**WRITTEN TASK**
In the entries below, find every line holding the string "parts" and collect it.

**MATERIAL FOR THE TASK**
----------

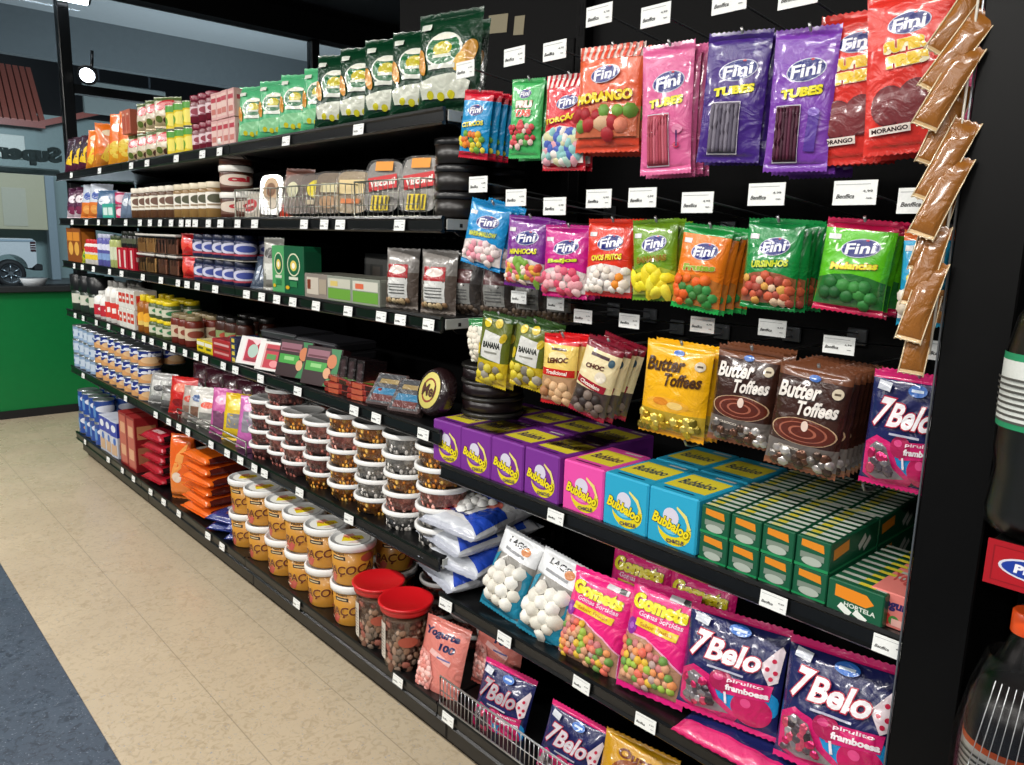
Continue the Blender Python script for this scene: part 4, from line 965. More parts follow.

----------

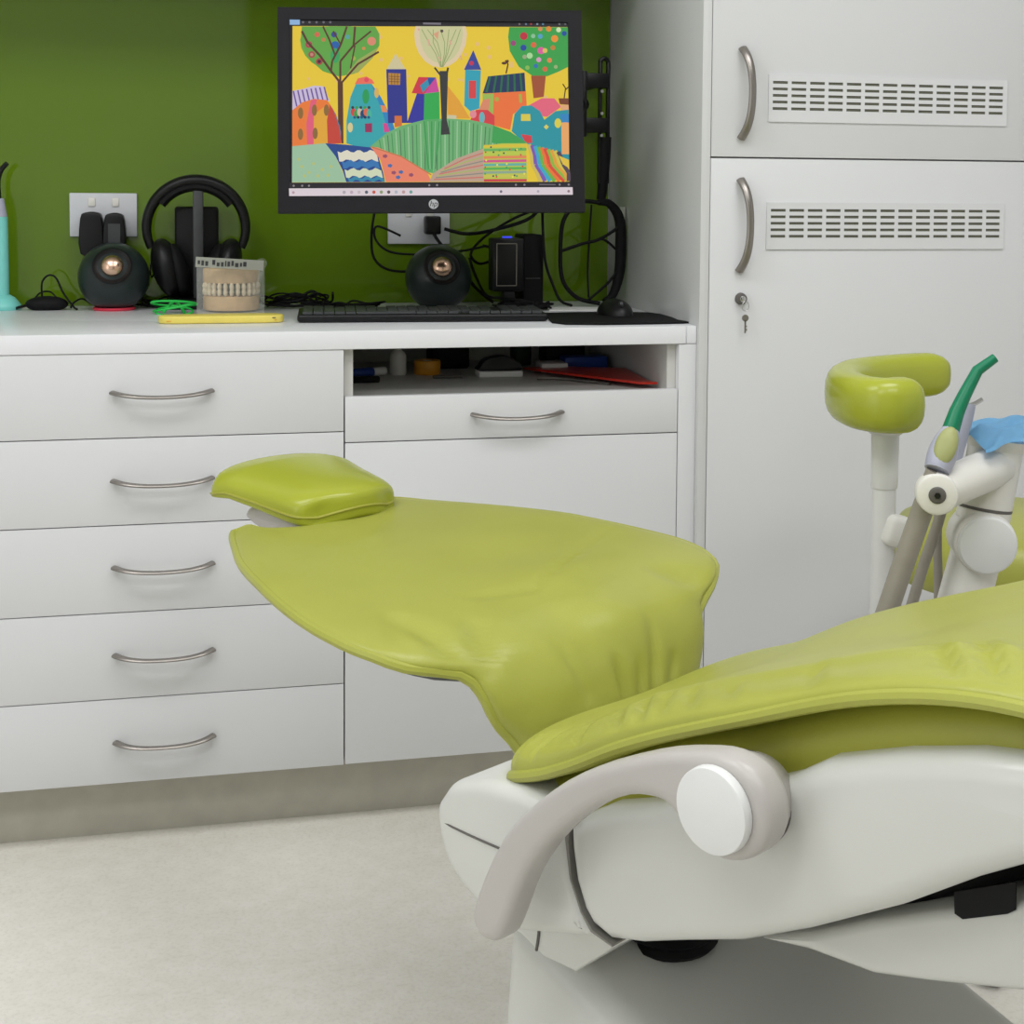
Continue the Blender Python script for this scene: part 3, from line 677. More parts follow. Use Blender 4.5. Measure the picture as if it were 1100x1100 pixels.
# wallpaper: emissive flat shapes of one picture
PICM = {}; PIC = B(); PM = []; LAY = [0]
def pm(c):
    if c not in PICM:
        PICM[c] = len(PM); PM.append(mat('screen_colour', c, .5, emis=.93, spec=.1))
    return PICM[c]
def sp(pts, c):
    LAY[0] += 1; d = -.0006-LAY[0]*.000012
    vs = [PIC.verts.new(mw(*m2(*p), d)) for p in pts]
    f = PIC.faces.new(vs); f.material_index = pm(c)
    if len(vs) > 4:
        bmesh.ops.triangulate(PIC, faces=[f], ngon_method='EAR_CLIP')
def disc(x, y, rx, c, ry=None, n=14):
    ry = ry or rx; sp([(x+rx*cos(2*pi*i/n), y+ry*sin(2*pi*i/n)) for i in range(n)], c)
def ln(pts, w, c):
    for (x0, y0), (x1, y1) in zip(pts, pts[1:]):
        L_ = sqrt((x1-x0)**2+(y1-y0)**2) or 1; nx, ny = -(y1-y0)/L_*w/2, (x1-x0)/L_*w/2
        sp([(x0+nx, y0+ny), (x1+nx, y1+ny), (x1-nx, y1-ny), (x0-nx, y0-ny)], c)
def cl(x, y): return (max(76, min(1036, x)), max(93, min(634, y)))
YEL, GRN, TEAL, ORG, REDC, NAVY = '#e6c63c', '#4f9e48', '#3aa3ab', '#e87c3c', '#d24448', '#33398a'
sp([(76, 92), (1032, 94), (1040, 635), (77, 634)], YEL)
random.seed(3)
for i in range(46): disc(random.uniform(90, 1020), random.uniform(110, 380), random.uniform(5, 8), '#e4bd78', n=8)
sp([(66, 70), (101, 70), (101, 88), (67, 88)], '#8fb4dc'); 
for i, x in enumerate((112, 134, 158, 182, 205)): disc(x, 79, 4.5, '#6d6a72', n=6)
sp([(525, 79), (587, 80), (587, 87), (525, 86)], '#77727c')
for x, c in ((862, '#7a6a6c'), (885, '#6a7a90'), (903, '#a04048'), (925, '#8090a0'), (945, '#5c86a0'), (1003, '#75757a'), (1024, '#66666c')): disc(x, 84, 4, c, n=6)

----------

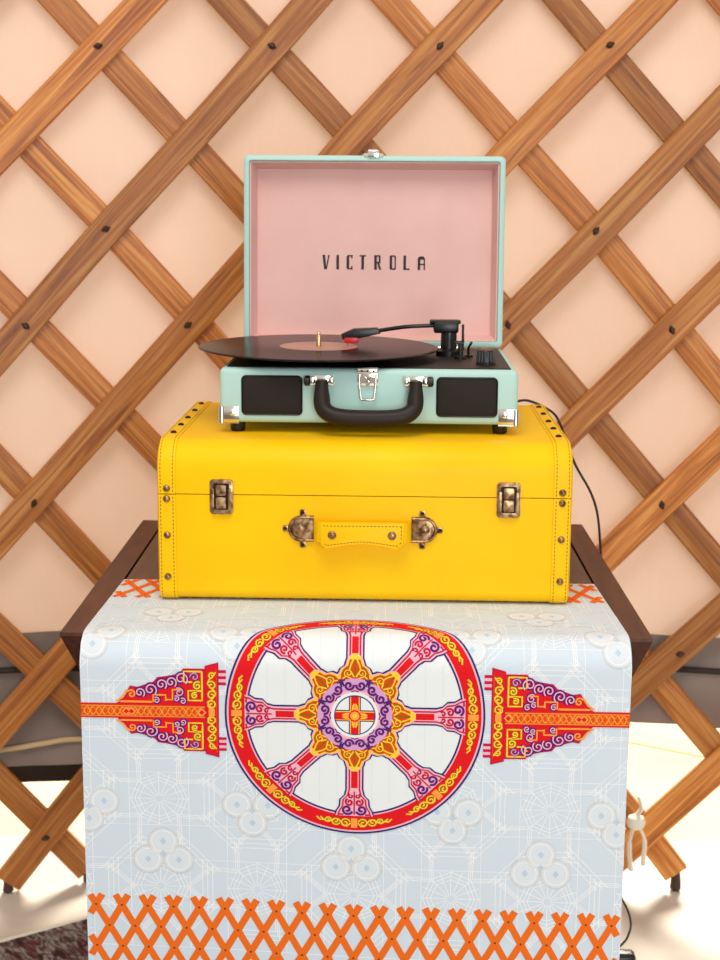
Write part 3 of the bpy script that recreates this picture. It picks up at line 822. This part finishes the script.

----------

**TASK ANSWER**
Continue the Blender Python script for this scene: part 4, from line 965. More parts follow.
Continue the Blender Python script for this scene: part 3, from line 677. More parts follow. Use Blender 4.5. Measure the picture as if it were 1100x1100 pixels.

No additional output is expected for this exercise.